Estou fazendo cooper moderado, suspendi a gelada por uma semana, assisto no canal youtube a performance rebolativa do Vittar, decorei a letra da canção 'poeira' da Sangalo e Céu que me aguarde, que prepare suas canelas porque vou botar pra quebrar. Já coloquei na cachola que vou entrar o ano de 2018 a mil por hora.

   À noite, de retorno da Baixa, Céu experimentou o look para eu ver se tava bonito, palpitei que ela estava parecendo a Lady Gaga, recebi um olhar enviezado, mas, ela nem tchum fez foi um desfile rebolativa na sala no estilo Anitta dizendo que iria arrasar. 

   De quebra, abriu uma sacola com um look para mim, ao que imaginei inspirado no mundo árabe e assim falou: - Experimente e veja se fica moderno, renova seu guarda-roupa mofento. 

   Abri o pacote, estirei a peça de tecido no sofá, um batão branco estilo Saulo Fernandes e aí foi eu que subi no changrim: - Não vou usar uma roupa dessas nem a pau. Essa peça parece-me ridicula e foi ouvir é piadas na Boca.

  - Deixe de ser conservador, de pensar que o mundo ainda está na época do prefeito Heitor Dias, de que homem tem que vestir terno de linho e gravata para ir ai réveillon como na época do vereador Cosme de Farias.

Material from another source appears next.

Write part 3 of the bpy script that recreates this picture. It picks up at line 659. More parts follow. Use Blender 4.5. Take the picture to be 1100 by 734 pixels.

Vista vá... ordenou.

   Peguei o batão pela gola, suspendi-o, entrei por baixo do pano, sacudi o corpo, calcei meu changrim e Céu abençoou: - Tá um charme, lindo, um principe árabe, um sheik. 

   Fui até o espelho do quadro conferir o look, dei meia volta volver para observar direito, coloquei um colar de oxalá no pescoço, presente de Ed Ribeiro e conclui: - Que venha 2018 na Boca e Abu Dabi que nos espere em 2019.